Dec 04 2023

Living Under the Sea

One of my favorite recent video games is Subnautica, in which you have to survive almost entirely under a vast alien ocean. You have the advantage of advanced technology, but even then you are under constant threat of running out of oxygen, or having your habitat implode because it was not sufficiently reinforced. You are mostly working in brief increments and shallow depths.

That is similar to reality. Underwater is an extremely challenging environment, and human researchers do most of their work in brief increments and shallow depths. It says something that we have a continuous human presence in space, but not underwater. Some of the challenges are similar. You need a protected environment that is largely self-sufficient, at least for long periods of time. You need to provide heat and oxygen, and deal with changes in pressure. Of course, in space the problem is the lack of pressure outside the space station, while under water the challenge is increased pressure. This is actually far more of a challenge underwater, as the deeper you go the pressure difference from inside to out can be far greater than in space. Underwater you also have to deal with the corrosive effects of salt water.

A company, Deep, plans to have long term continuous human habitation under the ocean for the first time, with their Sentinel habitat. This will allow up to six people to live at 200 meters under the ocean for up to 28 days at a time. They plan on deploying the crew in November 2026. The Sentinel will be 400 cubic meters in size, with modules 6.2 meters in diameter – that is about the same diameter as a 777 fuselage. Imagine living in a space the size of a large jet for 28 days. By all accounts the space will be nice, but that is still cramped an isolating.

At this point the most salient question is – why bother? We can send robots underwater to do research and bring back specimens (a similar argument to why put humans in space). While true, the Sentinel will be at 200 meters depths, in the pelagic zone. This is too deep for any significant diving from the surface, it is not in contact with the shore, and yet is home to 90% of sea life. While robotic undersea research has been great, they do not completely substitute for a human researcher. The ability to stay under the ocean and observe the environment and conduct research for long periods of time is valuable.

We can also argue that the experience of living in the Sentinel is another way to prepare for human trips to deep space. Whether under the ocean or in space, living in a small tube for extended periods of time is psychologically stressful. There is a Mars Mission simulator, and four people have been there since June 25th on their one-year mission. I do wonder, however, if the fact that this is a simulation makes it less psychologically impactful. They know they can, if absolutely necessary, just step out the door.

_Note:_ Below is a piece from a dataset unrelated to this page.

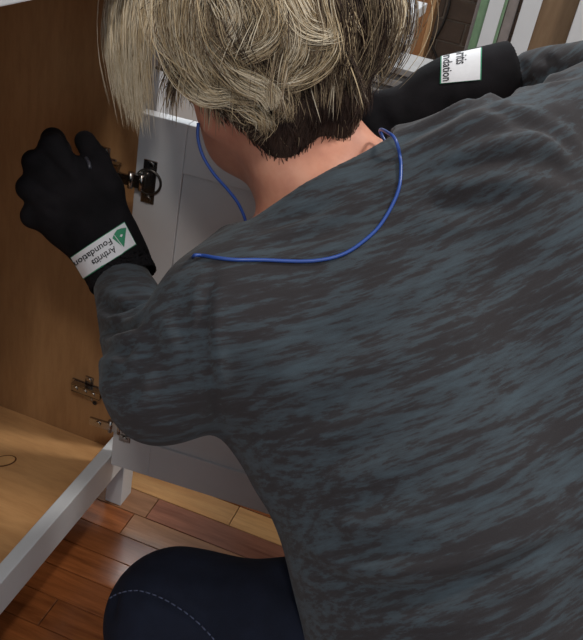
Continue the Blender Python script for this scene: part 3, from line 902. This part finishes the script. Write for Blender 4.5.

In Sentinel, however, you are truly isolated, in a hostile environment, and can’t just leave. When problems arise, they are real, and could threaten your survival. Likely, we will gain useful experience from the undersea “aquans” (as they are being called) that will translate to space travel. Perhaps NASA will one day send their astronauts down to Sentinel for training.

The Sentinel will also have a “moon pool” (just like in Subnautica) which is essentially an open-bottomed chamber so you can just descend into the water. The water is kept out by the air pressure in the chamber, which means the air pressure has to be the same as the water pressure at that depth (or else the water would enter and just compress the air). So the aquans would have to pass through an airlock to the high pressure moon pool, where they can freely access the ocean. They would then have to go through decompression to reenter the rest of the habitat.

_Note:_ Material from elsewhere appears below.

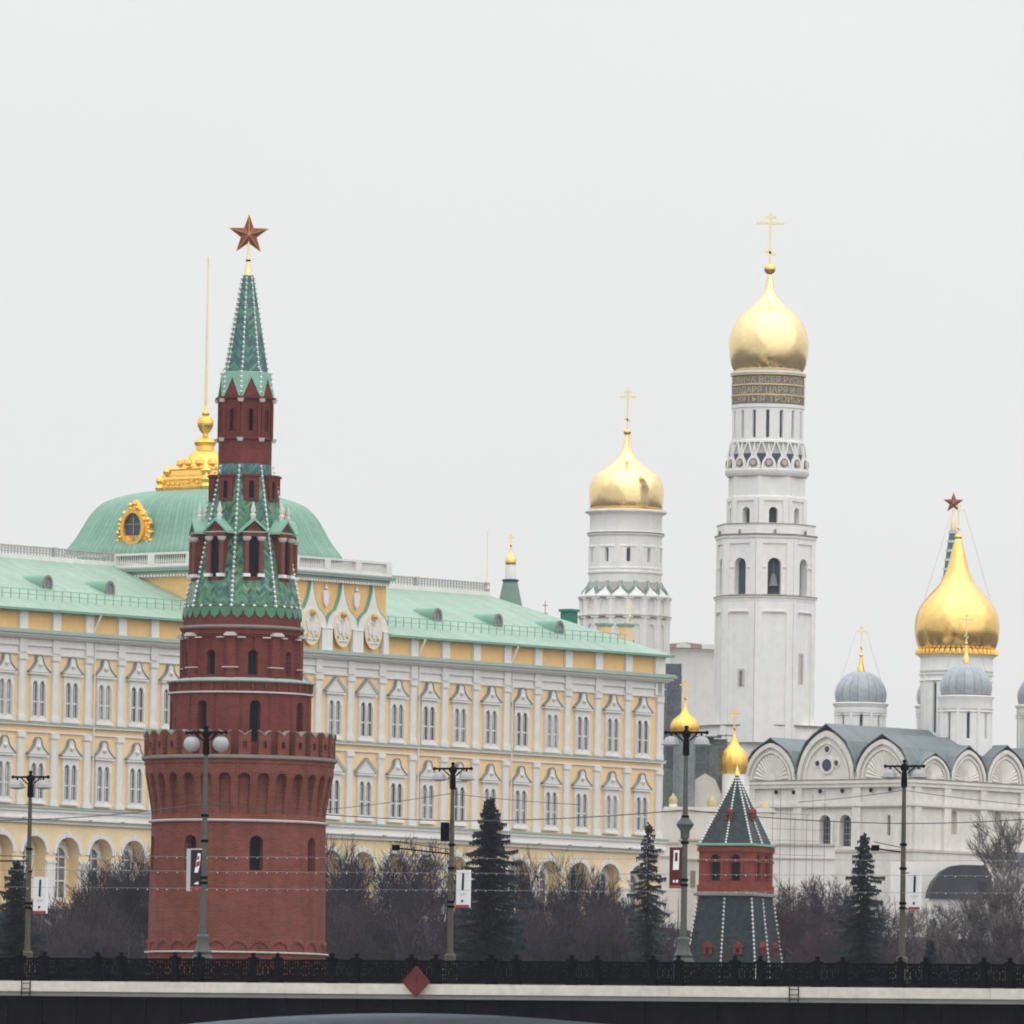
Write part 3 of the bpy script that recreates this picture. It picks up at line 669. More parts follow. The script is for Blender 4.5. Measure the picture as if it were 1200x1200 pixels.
# ------------------------------------------------------------------ small square tower with a tent roof
def build_small_tower():
    A = Axis(861, 1117, 880, 8.0); k = A.k; z = A.z; phi = math.radians(-23.4)
    t = thing('square_tower', 'small square red brick tower with dark tiled roofs and gilt tip', 'tower', A.loc(), phi)
    h = 65.4 * k / 2 * 1.14; s4 = math.sqrt(2)
    Q = PI / 4
    # body
    mb = MB(); hb = 65.4 * k / 2 * 1.415 / 1.39
    zb0, zb1 = z(1046), z(993)
    for i in range(4):
        f = PI / 2 * i
        T = lambda p, f=f: ((hb - p[1]) * math.sin(f) + p[0] * math.cos(f), -(hb - p[1]) * math.cos(f) + p[0] * math.sin(f), p[2])
        xs = [-hb, 0, hb]
        for j in (0, 1):
            c = (-hb * .38 if j == 0 else hb * .38); mb.panel(xs[j], xs[j + 1], zb0, zb1, c, 12 * k, z(1033), z(1008), .5, T=T)
        for c in (-hb * .38, hb * .38):
            for e in (-.68, .68): mb.extrude([(c + e - .09, z(1034)), (c + e + .09, z(1034)), (c + e + .09, z(1001)), (c + e - .09, z(1001))], -.10, .02, T)
        mb.extrude([(-hb - .08, z(1011)), (hb + .08, z(1011)), (hb + .08, z(1008.6)), (-hb - .08, z(1008.6))], -.09, .0, T)
        mb.extrude([(-hb - .12, z(999)), (hb + .12, z(999)), (hb + .12, z(993.2)), (-hb - .12, z(993.2))], -.13, .0, T)
        mb.extrude([(-hb - .10, z(1045.9)), (hb + .10, z(1045.9)), (hb + .10, z(1038)), (-hb - .10, z(1038))], -.11, .0, T)
    mb.build('wall', 'brick_bright', t, ang=20)
    for i in range(4):
        f = PI / 2 * i
        for c in (-hb * .38, hb * .38):
            T = lambda p, f=f: ((hb - p[1]) * math.sin(f) + p[0] * math.cos(f), -(hb - p[1]) * math.cos(f) + p[0] * math.sin(f), p[2])
            mb = MB(); w = 6.2 * k; mb.poly([T((c - w, .46, z(1034))), T((c + w, .46, z(1034))), T((c + w, .46, z(1001))), T((c - w, .46, z(1001)))]); mb.build('window', 'window_dark', t)
    mb = MB(); mb.lathe([(hb * s4 + .1, z(1051.5)), (hb * s4 + .5, z(1050.5)), (hb * s4 + .5, z(1048)), (hb * s4, z(1046))], 4, Q); mb.build('ledge', 'stone_grey', t, ang=20)
    mb = MB(); mb.lathe([(hb * s4, z(993)), (hb * s4 + .35, z(992)), (hb * s4 + .35, z(990.3)), (hb * s4 - .1, z(989.2))], 4, Q); mb.build('cornice', 'mint_trim', t, ang=20)
    # roofs
    R0 = 37 * k * s4 / 1.31; R1 = hb * s4 * .985
    mb = MB(); mb.lathe([(R1 * .96, z(989.5)), (1.0 * k, z(907))], 4, Q, caps=False); mb.build('upper_roof', 'tiles_dark', t, ang=20)
    Rl0, Rl1 = R1 * 1.02, R1 * 1.40
    zl0, zl1 = z(1051), z(1120) - 3
    mb = MB(); mb.lathe([(Rl1, zl1), (Rl0, zl0)], 4, Q, caps=False); mb.build('lower_roof', 'tiles_dark', t, ang=20)
    mb = MB(); mb.lathe([(Rl1, 0), (Rl1, zl1)], 4, Q, caps=False); mb.build('lower_wall', 'brick_bright', t, ang=20)
    # bead rows on arrises and face centre lines
    for up, (ra, za, rb_, zb, n) in (('u', (R1 * .96, z(988), 1.4 * k, z(912), 24)), ('l', (Rl1 * .99, zl1 + .3, Rl0, z(1054), 22))):
        for centre in (0, 1):
            mb = MB()
            for j in range(n):
                q = j / (n - 1); r = ra + (rb_ - ra) * q; r = r / s4 if centre else r
                e = bead_mesh(mb, (0, -r - .07, za + (zb - za) * q), .135)
                if j: bead_link(mb, e - 8, e)
            o = mb.build('bead_row', 'bead_white', t); o.rotation_euler = (0, 0, 0 if centre else Q)
            for i in range(1, 4): rot_copy(o, (0 if centre else Q) + PI / 2 * i)
    # lucarnes
    def luc(r, z0, x, w, hgt, name):
        mb = MB(); T = lambda p: (x + p[0], -r + p[1], z0 + p[2])
        mb.panel(-w / 2, w / 2, 0, hgt, 0, w * .42, hgt * .1, hgt * .55, .3, T=T)
        for s in (-1, 1): mb.poly([T((s * w / 2, 0, 0)), T((s * w / 2, 1.6, 0)), T((s * w / 2, 1.6, hgt)), T((s * w / 2, 0, hgt))])
        mb.extrude([(-w / 2 - .1, hgt), (w / 2 + .1, hgt), (0, hgt + w * .6)], -.08, 1.9, T)
        o = mb.build(name, 'brick_bright', t, ang=20)
        mb = MB(); mb.poly([T((-w * .2, .25, .05)), T((w * .2, .25, .05)), T((w * .2, .25, hgt * .8)), T((-w * .2, .25, hgt * .8))]); mb.build('opening', 'window_dark', o)
        return o
    for x in (-1.3, 1.6):
        o = luc(Rl1 / s4 * .955, z(1119), x, .85, .62, 'dormer')
        for i in range(1, 4): rot_copy(o, PI / 2 * i)
    o = luc(hb * .70, z(962), -.1, .62, .7, 'dormer')
    for i in range(1, 4): rot_copy(o, PI / 2 * i)
    mb = MB(); mb.lathe([(3.6 * k, z(909)), (3.3 * k, z(907)), (.25 * k, z(896.5))], 12); mb.build('finial', 'gold', t)
build_small_tower()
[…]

If the Sentinel project is successful, what would that mean. At the very least, it will be a great platform for oceanic research, allowing researchers to stay for prolonged periods of time in a critical zone of the ocean. It will also dovetail nicely with deep space travel research. Will it lead to anything else, however?

I seriously doubt that there will be large communities living underwater in the foreseeable future. There are simply too many downsides. Undersea bases will be limited to research for now. But I can see there being a future for undersea bases being used for tourism. However, this will likely remain a niche industry, much like the deep sea tourism industry is now. Taking a sub to a station where you can stay for several days, having larger windows and better lighting, is more appealing that taking a small sub with a small window for mere hours. It’s also probably safer, as the subs themselves can be optimized for safety rather than viewing, and the station is a much larger construct that does not have to go through cycles of compression and decompression. And, you can go diving through the moon pool. That’s likely to be a vastly superior (and expensive) tourism experience than a one-off sub ride (although you can’t visit the Titanic that way).

At the very least I hope the Sentinel proves to be a boon to oceanic research. The ocean is a vital resource and key to our environment, and the more we understand what is happening to the ocean, especially in a world changing through human action, the better.